Task brief. Quote word for word the lines below, beginning with the first and ending with the one that has "smooth=False); tag(g3, kind='structure')". Drop the pictures.

Dataset.
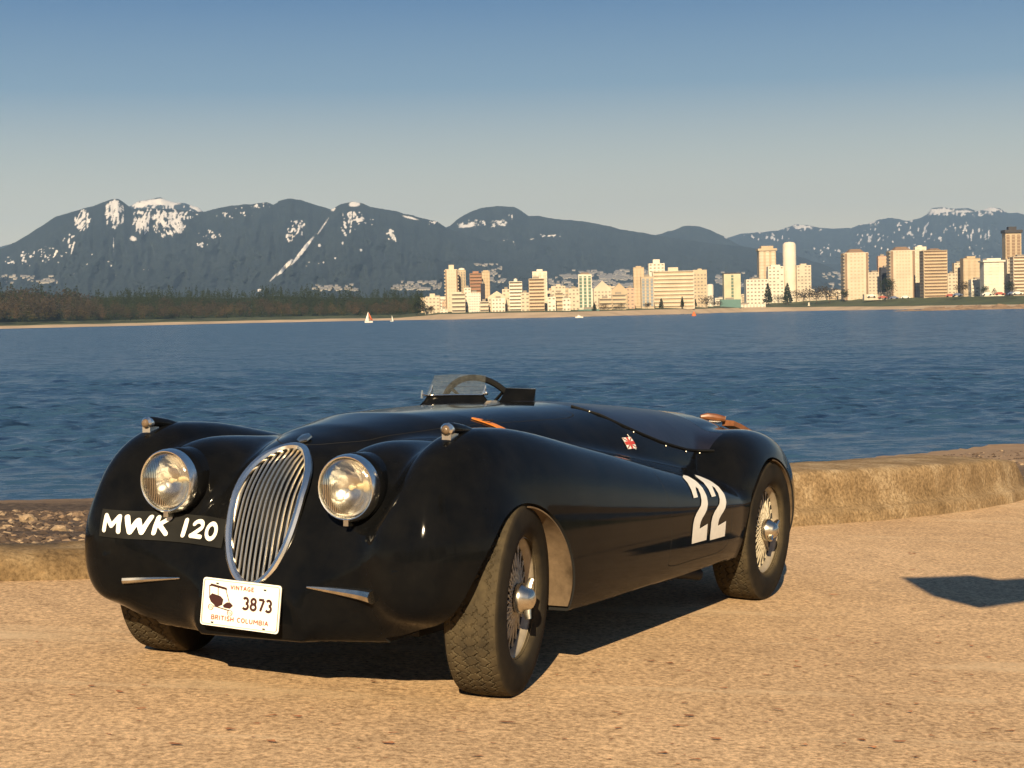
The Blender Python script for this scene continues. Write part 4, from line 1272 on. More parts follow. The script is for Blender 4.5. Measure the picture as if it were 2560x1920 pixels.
# ------------------------------------------------------------------ ground behind the camera and a belt of trees there (what the paint reflects)
M_grass = simple('dull lawn', (.06, .075, .028), .95, 0, .3, .5)
gs = fast_mesh('ground', [(-400, -400, ground_z(0, -14) + .2), (400, -400, ground_z(0, -14) + .2), (400, -13.9, ground_z(0, -14) - .3), (-400, -13.9, ground_z(0, -14) - .3)], [(0, 1, 2, 3)], M_grass, smooth=False)
tag(gs, kind='structure')
g2 = fast_mesh('ground', [(-400, -14.2, -.6), (-11.9, -14.2, .55), (-11.9, 7, .52), (-400, 20, -.6)], [(0, 1, 2, 3)], M_grass, smooth=False); tag(g2, kind='structure')
g3 = fast_mesh('ground', [(11.9, -14.2, -.9), (400, -14.2, -1.2), (400, 120, -1.2), (11.9, 18.9, -.95)], [(0, 1, 2, 3)], M_grass, smooth=False); tag(g3, kind='structure')

# ------------------------------------------------------------------ far shore
def shore_v(u): return float(np.interp(u, [-1000, -200, 0, 300, 600, 900, 1100, 1400, 1700, 1900, 2200, 2560, 2800, 3700], [845, 828, 822, 815, 808, 802, 799, 793, 785, 779, 774, 768, 764, 746]))
YS = 1700.0                                    # the far beach
def far(u, v, Y): return at(u, v, Y)
M_sandfar = simple('far beach sand', (.46, .34, .22), .95, 0, .25, .02)
M_grassfar = simple('far park lawn', (.055, .07, .022), .95, 0, .35, .02)
us = np.arange(-960, 3621, 20)
def strip(name, fv0, fv1, Y0, Y1, mat):
    v, q = [], []
    for u in us:
        p0 = far(u, fv0(u), Y0); p1 = far(u, fv1(u), Y1)
        v += [p0, p1]
    for i in range(len(us) - 1): q.append((2 * i, 2 * i + 2, 2 * i + 3, 2 * i + 1))
    o = fast_mesh(name, v, q, mat, smooth=False); tag(o, kind='structure'); return o
lawn_h = lambda u: float(np.interp(u, [0, 1800, 1950, 2200, 2560], [8, 6, 13, 20, 22]))
def wob(u, a=1.5, f=.013): return a * mnoise.noise((u * f, 3.3, 0))
# shore profile heights from the picture: sand band then lawn, then town ground
def y_shore(u):                                # true distance of the waterline from its pixel height at sea level
    r = ray(u, shore_v(u)); t_ = (ZW - EYE[2]) / r[2]; return float((EYE + r * t_)[1])
v, q = [], []
sand_w = lambda u: float(np.interp(u, [0, 1000, 1100, 1900, 2200, 2560], [7, 6, 14, 11, 8, 7]))
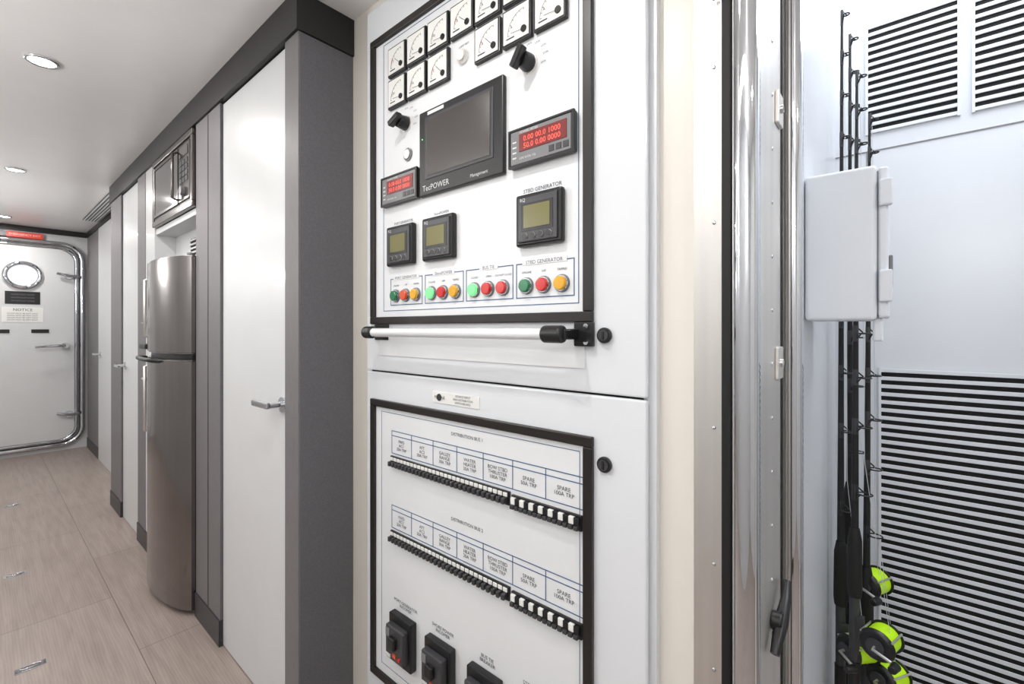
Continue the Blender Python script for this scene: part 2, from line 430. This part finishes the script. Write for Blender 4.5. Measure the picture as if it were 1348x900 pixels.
def rotary(cx, cz, rot, lab):
    b = B('rotary_switch', sw)
    b.cyl('steel', (cx,F,cz), (cx,F-0.004,cz), 0.021)
    b.cyl('black', (cx,F-0.004,cz), (cx,F-0.03,cz), 0.019, 0.016, bev=0.002)
    T = Matrix.Translation((cx, F-0.036, cz)) @ Matrix.Rotation(rot, 4, 'Y')
    b.box('black', -0.007, 0.007, -0.010, 0.008, -0.024, 0.021, 0.003, T=T)
    b.text('ink', lab, cx, F-0.0006, cz+0.062, 0.011)
    for i in range(5):
        a = math.radians(-30+i*30)
        b.text('ink', 'L%d-N' % i, cx+0.042*math.cos(a), F-0.0006, cz+0.034*math.sin(a)+0.008, 0.006)
    b.done()
rotary(-0.589, 1.772, 0.6, 'STBD GEN'); rotary(-1.008, 1.768, 1.2, 'PORT GEN')

b = B('control_display', sw)
b.box('black', -0.94, -0.652, F-0.012, F, 1.555, 1.770, 0.003)
b.box('dgrey', -0.915, -0.68, F-0.0135, F-0.011, 1.595, 1.752, 0.001)
b.box('screen', -0.906, -0.689, F-0.0145, F-0.013, 1.603, 1.743)
b.box('wht', -0.905, -0.845, F-0.0132, F-0.0118, 1.756, 1.764)
b.text('lightink', 'TecPOWER', -0.925, F-0.0126, 1.573, 0.020, 'LEFT'); b.text('lightink', 'Management', -0.725, F-0.0126, 1.570, 0.011)
b.cyl('greenon', (-0.926,F-0.012,1.70), (-0.926,F-0.0135,1.70), 0.0018)
b.done()

def ledmeter(x0, x1, z0, z1):
    b = B('digital_power_meter', sw)
    b.box('dgrey', x0, x1, F-0.014, F, z0, z1, 0.004)
    b.ring_rect('black', x0, x1, z0, z1, 0.004, F-0.016, F-0.010)
    b.box('mgrey', x0+0.007, x1-0.007, F-0.0152, F-0.0138, z0+0.006, z1-0.006)
    b.box('ledbg', x0+0.030, x1-0.016, F-0.0165, F-0.015, z0+0.030, z1-0.014)
    b.text('led', '0.00 00.0 1000', (x0+x1)/2+0.006, F-0.0168, z0+0.054, 0.0155)
    b.text('led', '50.0 0.00 0000', (x0+x1)/2+0.006, F-0.0168, z0+0.039, 0.0155)
    b.text('lightink', 'POWER METER', x0+0.055, F-0.0155, z1-0.0105, 0.007)
    for i in range(3): b.box('dgrey', x1-0.058+i*0.017, x1-0.046+i*0.017, F-0.0165, F-0.015, z0+0.012, z0+0.024)
    for i in range(4): b.box('lightink', x0+0.012, x0+0.022, F-0.0156, F-0.015, z0+0.018+i*0.011, z0+0.021+i*0.011)
    b.text('lightink', 'kW kVAr Hz', x0+0.052, F-0.0155, z0+0.016, 0.008)
    b.done()
ledmeter(-0.634, -0.470, 1.557, 1.637); ledmeter(-1.106, -0.946, 1.557, 1.637)

def sqmeter(cx, lab, ls=0.0095):
    b = B('generator_controller', sw); cz = 1.443
    b.box('black', cx-0.058, cx+0.058, F-0.016, F, cz-0.054, cz+0.054, 0.005)
    b.box('dgrey', cx-0.050, cx+0.050, F-0.019, F-0.015, cz-0.047, cz+0.047, 0.003)
    b.box('black', cx-0.040, cx+0.040, F-0.0198, F-0.0185, cz-0.024, cz+0.033)
    b.box('lcd', cx-0.033, cx+0.033, F-0.0205, F-0.0195, cz-0.018, cz+0.028)
    b.text('lightink', 'RQ', cx-0.036, F-0.0195, cz+0.040, 0.010)
    for i in range(4):
        b.cyl('black', (cx-0.03+i*0.02,F-0.019,cz-0.035), (cx-0.03+i*0.02,F-0.0215,cz-0.035), 0.0065, n=16)
        b.tube('lightink', [(cx-0.03+i*0.02+0.0065*math.cos(a),F-0.0195,cz-0.035+0.0065*math.sin(a)) for a in [k*math.pi/6 for k in range(12)]], 0.0006, n=4, closed=True)
    b.text('ink', lab, cx, F-0.0006, 1.507, ls); b.done()
sqmeter(-1.022, 'PORT GENERATOR'); sqmeter(-0.867, 'ShorePOWER'); sqmeter(-0.556, 'STBD GENERATOR', 0.0115)

groups = [(-1.081,-0.941,'PORT GENERATOR',('green','orange','yellow'),('ON-LINE','OFF','TRIPPED')),
          (-0.931,-0.787,'ShorePOWER',('greenon','red','yellow'),('ON-LINE','OFF','TRIPPED')),
          (-0.779,-0.633,'BUS TIE',('greenon','red','red'),('CLOSED','OPEN','DO NOT CLOSE')),
          (-0.625,-0.478,'STBD GENERATOR',('green','red','yellow'),('ON-LINE','OFF','TRIPPED'))]
for x0, x1, lab, cs, ls in groups:
    b = B('indicator_lamp_group', sw); cx = (x0+x1)/2
    b.ring_rect('blue', x0, x1, 1.283, 1.357, 0.0022, F-0.0006, F)
    wl = len(lab)*0.0040
    b.box('panelw', cx-wl, cx+wl, F-0.001, F, 1.352, 1.362)
    b.text('ink', lab, cx, F-0.0012, 1.357, 0.0110)
    for i, (c_, l_) in enumerate(zip(cs, ls)):
        x = cx+(i-1)*0.0445; z = 1.309
        b.cyl('mgrey', (x,F,z), (x,F-0.005,z), 0.0182, 0.0172)
        b.cyl('chrome', (x,F-0.004,z), (x,F-0.007,z), 0.0165, 0.0155)
        b.cyl(c_, (x,F-0.006,z), (x,F-0.013,z), 0.0145, 0.0132, bev=0.0015)
        b.text('ink', l_, x, F-0.0006, 1.337, 0.0064)
    b.done()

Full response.
The Blender Python script for this scene continues. Write part 4, from line 1272 on. More parts follow. The script is for Blender 4.5. Measure the picture as if it were 2560x1920 pixels.
# ------------------------------------------------------------------ ground behind the camera and a belt of trees there (what the paint reflects)
M_grass = simple('dull lawn', (.06, .075, .028), .95, 0, .3, .5)
gs = fast_mesh('ground', [(-400, -400, ground_z(0, -14) + .2), (400, -400, ground_z(0, -14) + .2), (400, -13.9, ground_z(0, -14) - .3), (-400, -13.9, ground_z(0, -14) - .3)], [(0, 1, 2, 3)], M_grass, smooth=False)
tag(gs, kind='structure')
g2 = fast_mesh('ground', [(-400, -14.2, -.6), (-11.9, -14.2, .55), (-11.9, 7, .52), (-400, 20, -.6)], [(0, 1, 2, 3)], M_grass, smooth=False); tag(g2, kind='structure')
g3 = fast_mesh('ground', [(11.9, -14.2, -.9), (400, -14.2, -1.2), (400, 120, -1.2), (11.9, 18.9, -.95)], [(0, 1, 2, 3)], M_grass, smooth=False); tag(g3, kind='structure')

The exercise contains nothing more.